I'm sorry to hear that this has happened. Imported data should generally not replace user-contributed data, unless the quality difference is obvious.

Probably the best way to proceed is that someone who has good experience with reverse tools to contact you, as well as the offending importer. It is best to identify the changesets of the imports, and revert them. This should also restore your contributions, as well as those of other users in the area. Perhaps the import is done in multiple phases (as if the import is done from a clean slate), so more changesets might need to be identified.

In case there is data missing, you and other active users in the area could decide whether you guys will take it upon yourselves to add it to the map, or import non-duplicate data.

Unfortunately this mistake has been picked up by osm-talk, ensuing in a renewed discussion about how "bad" imports are. Imports _themselves_ are not bad by themselves. The problem lies with the _individuals doing imports_ who are not following proper conduct (like a careful evaluation of existing and new data, too lazy to pay attention / clean up, etc.).

I'm saying this as someone who has done both user contributions and imports. When importing data, and encountering conflicts (duplicate data) during the cleanup stage, I'm always asking myself if I would prefer to keep it if I were the user who added it. If unsure, I'll consult the Bing imagery as a judge. Of course I'm doing this cleanup according to my own guidelines, but I strive to take an objective stance as much as possible. This mostly applies to my import work in the Netherlands (landuse data), where this situation arises much more often than in Central Québec (where I've recently picked up Canvec, for now sans roads...).

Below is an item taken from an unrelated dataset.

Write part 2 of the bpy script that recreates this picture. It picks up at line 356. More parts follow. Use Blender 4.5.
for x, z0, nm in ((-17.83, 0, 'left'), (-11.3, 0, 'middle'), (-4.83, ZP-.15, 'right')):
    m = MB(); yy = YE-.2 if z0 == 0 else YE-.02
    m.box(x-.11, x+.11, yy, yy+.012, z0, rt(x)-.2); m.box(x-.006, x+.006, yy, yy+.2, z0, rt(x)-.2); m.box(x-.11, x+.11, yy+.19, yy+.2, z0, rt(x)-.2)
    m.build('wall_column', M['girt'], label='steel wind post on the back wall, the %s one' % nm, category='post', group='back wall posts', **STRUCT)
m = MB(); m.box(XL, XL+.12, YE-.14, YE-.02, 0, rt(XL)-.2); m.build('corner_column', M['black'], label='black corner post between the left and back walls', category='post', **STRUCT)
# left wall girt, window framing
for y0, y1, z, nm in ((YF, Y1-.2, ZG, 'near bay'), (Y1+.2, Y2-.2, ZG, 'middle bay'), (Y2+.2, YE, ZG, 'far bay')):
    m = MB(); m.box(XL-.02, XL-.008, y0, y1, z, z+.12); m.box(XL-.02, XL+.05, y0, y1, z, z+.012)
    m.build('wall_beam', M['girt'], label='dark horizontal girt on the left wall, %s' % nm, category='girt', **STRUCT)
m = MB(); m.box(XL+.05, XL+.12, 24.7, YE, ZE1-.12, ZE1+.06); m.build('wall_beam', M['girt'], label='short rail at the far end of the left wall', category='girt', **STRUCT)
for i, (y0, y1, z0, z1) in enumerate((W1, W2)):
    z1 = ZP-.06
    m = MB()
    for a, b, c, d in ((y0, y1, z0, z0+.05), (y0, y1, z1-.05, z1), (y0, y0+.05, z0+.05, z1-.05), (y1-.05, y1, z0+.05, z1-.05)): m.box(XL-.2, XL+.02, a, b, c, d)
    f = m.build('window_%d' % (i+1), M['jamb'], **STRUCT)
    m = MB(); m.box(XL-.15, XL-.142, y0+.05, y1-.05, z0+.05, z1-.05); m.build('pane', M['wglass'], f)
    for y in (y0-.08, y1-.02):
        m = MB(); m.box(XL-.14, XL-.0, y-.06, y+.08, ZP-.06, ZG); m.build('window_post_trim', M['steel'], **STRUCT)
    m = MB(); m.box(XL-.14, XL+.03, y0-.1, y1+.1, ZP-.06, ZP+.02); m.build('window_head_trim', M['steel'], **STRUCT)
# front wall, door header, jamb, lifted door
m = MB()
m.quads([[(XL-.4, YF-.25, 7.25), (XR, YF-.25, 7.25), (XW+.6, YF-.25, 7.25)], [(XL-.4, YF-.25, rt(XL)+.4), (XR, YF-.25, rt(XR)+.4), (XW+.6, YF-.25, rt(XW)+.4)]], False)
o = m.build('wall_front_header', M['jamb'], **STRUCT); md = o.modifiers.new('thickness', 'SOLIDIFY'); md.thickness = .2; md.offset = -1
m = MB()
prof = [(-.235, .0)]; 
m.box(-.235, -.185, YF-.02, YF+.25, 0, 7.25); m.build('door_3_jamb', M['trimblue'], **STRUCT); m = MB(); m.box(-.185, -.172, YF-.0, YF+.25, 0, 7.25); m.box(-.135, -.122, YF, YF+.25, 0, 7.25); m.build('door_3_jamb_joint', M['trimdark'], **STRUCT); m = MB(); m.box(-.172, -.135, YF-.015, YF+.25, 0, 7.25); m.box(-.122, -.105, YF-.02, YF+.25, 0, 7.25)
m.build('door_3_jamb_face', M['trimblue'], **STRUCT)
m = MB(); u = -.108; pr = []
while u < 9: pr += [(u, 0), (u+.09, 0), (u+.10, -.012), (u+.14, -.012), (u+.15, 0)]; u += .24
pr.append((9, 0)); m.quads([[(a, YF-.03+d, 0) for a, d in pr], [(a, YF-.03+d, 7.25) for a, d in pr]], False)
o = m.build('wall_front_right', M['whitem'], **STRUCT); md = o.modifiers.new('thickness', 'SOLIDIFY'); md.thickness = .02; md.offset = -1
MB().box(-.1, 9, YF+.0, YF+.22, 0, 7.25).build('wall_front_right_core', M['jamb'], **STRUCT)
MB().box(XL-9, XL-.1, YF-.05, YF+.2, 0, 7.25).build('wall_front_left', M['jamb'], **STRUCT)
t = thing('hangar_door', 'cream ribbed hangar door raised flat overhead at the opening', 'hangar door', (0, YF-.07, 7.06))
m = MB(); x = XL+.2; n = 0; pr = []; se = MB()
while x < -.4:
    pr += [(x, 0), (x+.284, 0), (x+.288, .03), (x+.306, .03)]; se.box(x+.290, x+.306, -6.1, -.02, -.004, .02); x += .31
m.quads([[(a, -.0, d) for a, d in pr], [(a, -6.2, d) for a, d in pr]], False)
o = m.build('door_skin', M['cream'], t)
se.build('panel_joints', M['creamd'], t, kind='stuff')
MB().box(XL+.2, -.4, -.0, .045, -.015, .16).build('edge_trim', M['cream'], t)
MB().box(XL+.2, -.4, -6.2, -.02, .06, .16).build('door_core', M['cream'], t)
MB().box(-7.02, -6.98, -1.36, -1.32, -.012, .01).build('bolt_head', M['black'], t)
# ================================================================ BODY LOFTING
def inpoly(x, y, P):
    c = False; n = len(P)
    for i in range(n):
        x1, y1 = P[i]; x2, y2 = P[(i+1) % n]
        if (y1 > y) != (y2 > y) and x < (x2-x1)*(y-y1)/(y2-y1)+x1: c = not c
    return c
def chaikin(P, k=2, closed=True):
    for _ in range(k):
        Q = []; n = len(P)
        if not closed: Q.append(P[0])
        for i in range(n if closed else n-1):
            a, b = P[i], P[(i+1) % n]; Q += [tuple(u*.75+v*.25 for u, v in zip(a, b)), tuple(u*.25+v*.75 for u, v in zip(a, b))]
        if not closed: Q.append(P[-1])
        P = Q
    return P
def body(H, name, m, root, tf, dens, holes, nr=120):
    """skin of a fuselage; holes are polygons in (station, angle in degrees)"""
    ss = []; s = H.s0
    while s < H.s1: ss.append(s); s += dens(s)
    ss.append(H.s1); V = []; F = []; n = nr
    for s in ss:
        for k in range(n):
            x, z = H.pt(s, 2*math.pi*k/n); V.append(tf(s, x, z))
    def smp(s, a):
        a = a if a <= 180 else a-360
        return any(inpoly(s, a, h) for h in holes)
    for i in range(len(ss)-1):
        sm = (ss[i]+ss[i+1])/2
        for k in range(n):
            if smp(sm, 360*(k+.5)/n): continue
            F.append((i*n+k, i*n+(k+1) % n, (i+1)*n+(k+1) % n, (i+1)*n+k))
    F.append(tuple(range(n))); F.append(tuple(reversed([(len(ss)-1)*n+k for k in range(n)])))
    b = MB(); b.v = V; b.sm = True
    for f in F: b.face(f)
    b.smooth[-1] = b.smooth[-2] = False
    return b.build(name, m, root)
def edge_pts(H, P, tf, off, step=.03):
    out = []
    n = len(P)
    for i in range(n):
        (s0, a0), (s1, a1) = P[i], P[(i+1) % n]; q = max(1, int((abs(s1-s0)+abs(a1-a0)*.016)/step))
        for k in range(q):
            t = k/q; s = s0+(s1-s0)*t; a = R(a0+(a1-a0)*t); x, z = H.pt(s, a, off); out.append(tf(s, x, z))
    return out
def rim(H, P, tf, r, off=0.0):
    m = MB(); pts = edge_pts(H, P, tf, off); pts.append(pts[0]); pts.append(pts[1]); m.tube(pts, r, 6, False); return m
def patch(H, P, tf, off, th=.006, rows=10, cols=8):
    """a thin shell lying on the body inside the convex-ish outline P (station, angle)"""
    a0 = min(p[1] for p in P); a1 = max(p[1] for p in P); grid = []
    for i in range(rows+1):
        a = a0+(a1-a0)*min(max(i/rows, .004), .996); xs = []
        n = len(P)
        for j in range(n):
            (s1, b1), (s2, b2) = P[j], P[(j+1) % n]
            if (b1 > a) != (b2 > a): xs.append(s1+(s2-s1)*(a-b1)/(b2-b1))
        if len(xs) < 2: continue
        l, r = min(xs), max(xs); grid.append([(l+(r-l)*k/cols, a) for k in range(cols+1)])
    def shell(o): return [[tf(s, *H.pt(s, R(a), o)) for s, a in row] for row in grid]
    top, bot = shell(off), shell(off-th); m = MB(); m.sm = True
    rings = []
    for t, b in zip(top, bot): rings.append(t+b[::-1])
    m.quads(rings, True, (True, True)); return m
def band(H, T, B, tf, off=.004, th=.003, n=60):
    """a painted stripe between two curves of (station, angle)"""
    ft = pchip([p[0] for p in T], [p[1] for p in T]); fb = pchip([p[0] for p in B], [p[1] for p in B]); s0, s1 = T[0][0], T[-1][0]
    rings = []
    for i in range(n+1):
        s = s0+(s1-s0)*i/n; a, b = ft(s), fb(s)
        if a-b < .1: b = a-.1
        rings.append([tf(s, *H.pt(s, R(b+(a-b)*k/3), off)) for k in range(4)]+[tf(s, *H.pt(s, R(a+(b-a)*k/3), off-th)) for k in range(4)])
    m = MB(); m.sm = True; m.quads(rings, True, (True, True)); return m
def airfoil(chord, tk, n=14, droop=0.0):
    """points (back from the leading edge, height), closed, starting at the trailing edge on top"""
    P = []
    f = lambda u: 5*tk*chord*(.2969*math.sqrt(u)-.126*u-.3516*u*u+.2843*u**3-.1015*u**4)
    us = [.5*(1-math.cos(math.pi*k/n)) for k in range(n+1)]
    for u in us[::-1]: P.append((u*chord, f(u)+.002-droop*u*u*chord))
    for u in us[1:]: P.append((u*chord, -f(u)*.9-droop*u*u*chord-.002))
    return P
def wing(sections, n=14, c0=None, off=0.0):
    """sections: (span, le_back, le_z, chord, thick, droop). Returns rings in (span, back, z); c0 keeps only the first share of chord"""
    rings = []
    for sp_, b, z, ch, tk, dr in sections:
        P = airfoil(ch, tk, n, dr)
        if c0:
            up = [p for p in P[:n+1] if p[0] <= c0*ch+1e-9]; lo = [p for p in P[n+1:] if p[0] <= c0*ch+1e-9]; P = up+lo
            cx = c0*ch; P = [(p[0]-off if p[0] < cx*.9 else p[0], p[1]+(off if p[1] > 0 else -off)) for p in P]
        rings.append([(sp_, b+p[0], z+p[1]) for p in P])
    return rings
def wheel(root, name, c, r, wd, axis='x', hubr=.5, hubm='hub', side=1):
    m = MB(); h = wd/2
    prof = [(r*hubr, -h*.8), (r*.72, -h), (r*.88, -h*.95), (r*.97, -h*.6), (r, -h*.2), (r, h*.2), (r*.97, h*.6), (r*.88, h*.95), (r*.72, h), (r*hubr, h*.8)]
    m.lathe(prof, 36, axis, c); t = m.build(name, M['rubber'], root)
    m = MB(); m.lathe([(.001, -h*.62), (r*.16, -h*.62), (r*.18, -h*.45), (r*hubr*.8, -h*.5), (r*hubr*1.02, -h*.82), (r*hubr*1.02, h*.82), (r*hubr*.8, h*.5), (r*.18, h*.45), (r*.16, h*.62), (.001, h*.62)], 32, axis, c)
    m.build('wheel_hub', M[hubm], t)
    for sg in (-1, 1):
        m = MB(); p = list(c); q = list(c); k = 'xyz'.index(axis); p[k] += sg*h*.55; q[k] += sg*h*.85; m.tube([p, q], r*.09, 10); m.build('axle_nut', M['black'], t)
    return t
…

This process is difficult and very tedious, but I'm glad to say that since I started doing large scale imports 1 1/2 years ago (first Geobase NRN), I've received way less complaints than positive comments. And in nearly all cases we came to some agreement. The only time where this isn't the case, happens to be in my backyard, but I'll pick that up with Bing some day... At least I managed to convince that user that the quality of the Dutch landuse data isn't nearly as bad as he painted. He also happened to use a cellphone only to record GPS tracks.